No obstante, debe subrayarse un factor no menos importante. Entre todos los ministerios, el de educación se ha caracterizado como ningún otro por la inestabilidad de los ministros. Desde 1958, la cartera ha estado en manos de 34 personas para un promedio de 1,76 años por ministro; lapso que sería mucho menor si contáramos los constantes tiempos de encargo o la alteración que en la estadística producen los 8 años de Cecilia María Vélez y los 4 de Maria Fernanda Campo (2010-2014). Después de Gina Parody (2014-2016) por ejemplo, la cartera de educación permaneció en encargo por casi dos meses, tanto o menos tiempo que lo sucedido con los viceministerios en diversas oportunidades, incluyendo algunas en que, extrañamente, el cargo ha permanecido vacante.
La rotación de los funcionarios directivos de rango medio en el Ministerio de Educación es, por otra parte, una de las más altas en los empleos públicos: gruesa parte de los técnicos llegan a aprender en ellos y se marchan cuando obtienen mejores oportunidades en el mundo laboral, no precisamente en el campo de la educación.
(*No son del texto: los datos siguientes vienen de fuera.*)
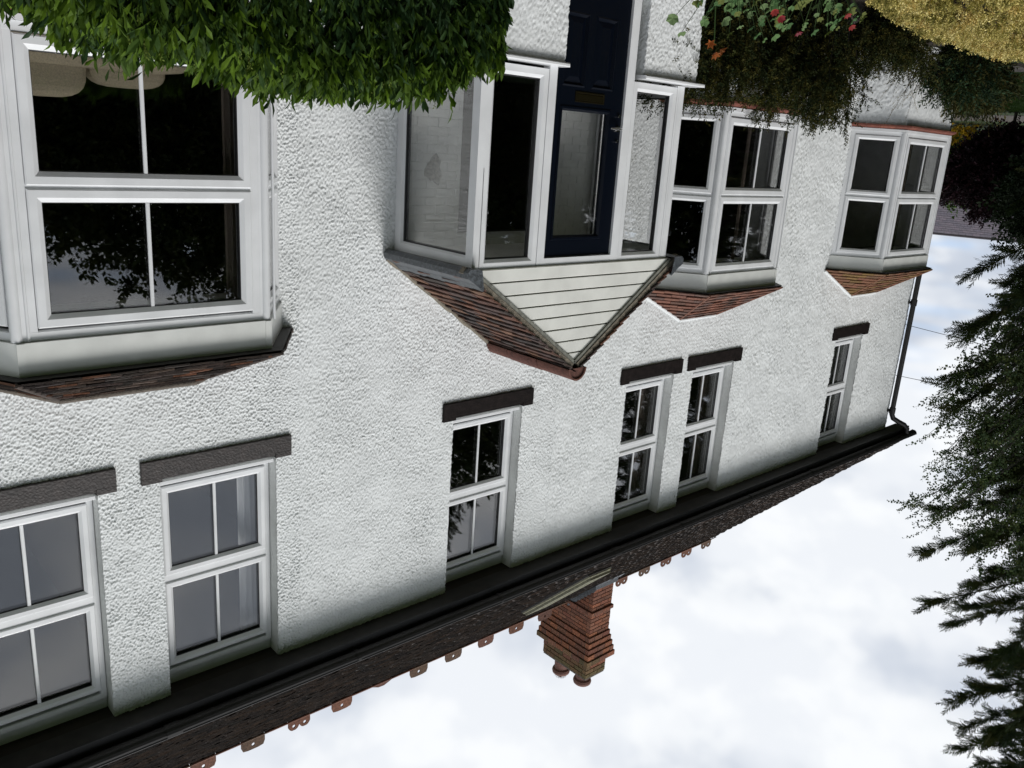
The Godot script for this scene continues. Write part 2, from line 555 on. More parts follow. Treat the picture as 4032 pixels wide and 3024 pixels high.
func upper_window(xa: float, xb: float, idx: int) -> void:
	var O := Vector3(xa, 0, -0.125)
	var w := xb - xa
	var U := Vector3.RIGHT
	var V := Vector3.UP
	var N := Vector3.BACK
	var f := MB.new()
	# outer frame and head packer
	f.ring(O, U, V, N, 0.004, 4.255, w - 0.004, 5.955, [Vector2(0, -0.06), Vector2(0, -0.004), Vector2(0.004, 0.0), Vector2(0.040, 0.0), Vector2(0.046, -0.006), Vector2(0.046, -0.06)])
	f.box(Vector3(xa + 0.046, 5.055, -0.180), Vector3(xb - 0.046, 5.125, -0.128))
	f.box(Vector3(xa + 0.004, 5.957, -0.185), Vector3(xb - 0.004, 6.058, -0.150))
	# cill
	f.cbox(Vector3((xa + xb) / 2, 4.237, -0.085), U, V, N, Vector3(w - 0.01, 0.034, 0.12), 0.006)
	var root := put("window", f, M.upvc, house)
	var gx0 := 0.046 + 0.058
	for k in 2:
		var y0: float = [4.372, 5.185][k]
		var y1: float = [5.003, 5.815][k]
		sash(root, O, U, V, N, gx0, y0, w - gx0, y1, 0.060, 0.012, true)
	# painted stone sill with stooled ends
	var s := MB.new()
	var a := xa - (0.125 if idx != 4 else 0.125)
	var b := xb + (0.135 if idx != 3 else 0.125)
	s.cbox(Vector3((a + b) / 2, 4.093, -0.045), U, V, N, Vector3(b - a, 0.130, 0.15), 0.003)
	s.prism([Vector3(xa + 0.004, 4.159, -0.118), Vector3(xb - 0.004, 4.159, -0.118), Vector3(xb - 0.004, 4.162, 0.018), Vector3(xa + 0.004, 4.162, 0.018)], Vector3(0, 0.022, 0))
	for e in [[a, xa + 0.012], [xb - 0.012, b]]:
		s.cbox(Vector3((e[0] + e[1]) / 2, 4.181, -0.047), U, V, N, Vector3(e[1] - e[0], 0.046, 0.149), 0.0015)
	put("sill", s, M.sill_brown if idx < 2 else M.sill_dark, root)

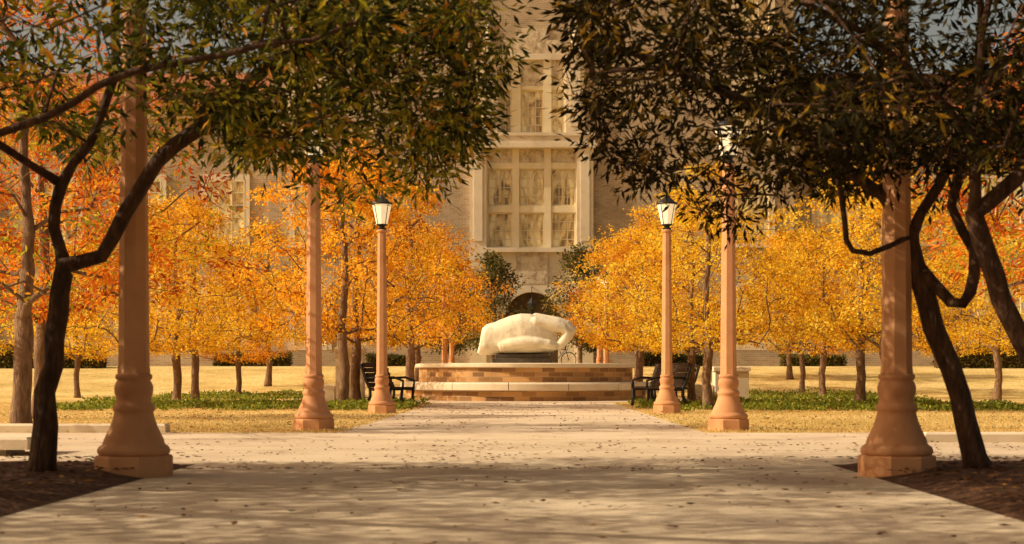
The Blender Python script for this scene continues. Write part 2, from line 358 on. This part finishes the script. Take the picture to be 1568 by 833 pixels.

Algunos de los ministros han pasado por el cargo sin pena ni gloria y solo conocemos de ellos algunas pocas páginas llenas de retórica en sus informes al Congreso. Otros causaron revuelo por sus improvisaciones, se limitaron a cumplir orientaciones de organismos financieros e internacionales, o vieron morir sus iniciativas tras abandonar el cargo. Jaime Posada, por ejemplo, presentó al Congreso sendas propuestas de política educativa y reforma universitaria que nadie se dignó atender. Sucumbieron, de igual forma, las propuestas de la Misión de Planeamiento de la Educación, compuesta por especialistas de la Unesco, AID y Birf sobre la situación de la educación en Colombia al culminar el gobierno de Carlos Lleras Restrepo (1966-1970), como aquellas que 1200 delegados redactaron en el Primer Congreso Pedagógico Nacional sobre Política Educativa y Carrera Profesional Docente realizado en diciembre de 1966 en la Universidad Nacional. No es extraño, pues, que algo similar ocurriera con el Informe de la llamada Comisión de Sabios en 1994, como sucede también con los consecutivos Planes Decenales de Educación convertidos en monumento a los sueños imposibles, la inoperancia o la demagogia.
De la experiencia y de la historia debe aprender el próximo gobierno. Desde 1960, el Ministro de Educación de entonces, Gonzalo Vargas Rubiano, advertía que “el problema esencial de un país es el problema educativo, porque sin educación no puede haber democracia política ni democracia económica”. Tampoco desarrollo. (Memoria del Ministro de Educación al Congreso de 1960, p. XII). La frase continúa vigente y el país necesita que se trabaje con seriedad en la perspectiva. Mucho hay que discernir y analizar sobre las políticas recientes en educación y su continuidad o suspensión; sobre el fortalecimiento de la educación superior pública y la gratuidad, sobre la situación del magisterio y el bienestar, factor clave para la calidad. Modelos que fueron ejemplo, como ciertos procesos adelantados en Chile, hoy están en retirada en el país austral. Las condiciones exclusivas de Colombia y la construcción de paz requieren estrategias inteligentes y concretas.
En tal sentido, un grueso número de colombianos pide ahora que se entregue el Ministerio a alguien que conozca la educación del país, un experto en educación. En las redes con que promueven su iniciativa, afirman que “hay suficientes perfiles de alto nivel, trayectoria en el sector, reconocimiento y legitimidad”. No lo pongo en duda: necesitamos un educador en el Ministerio de Educación.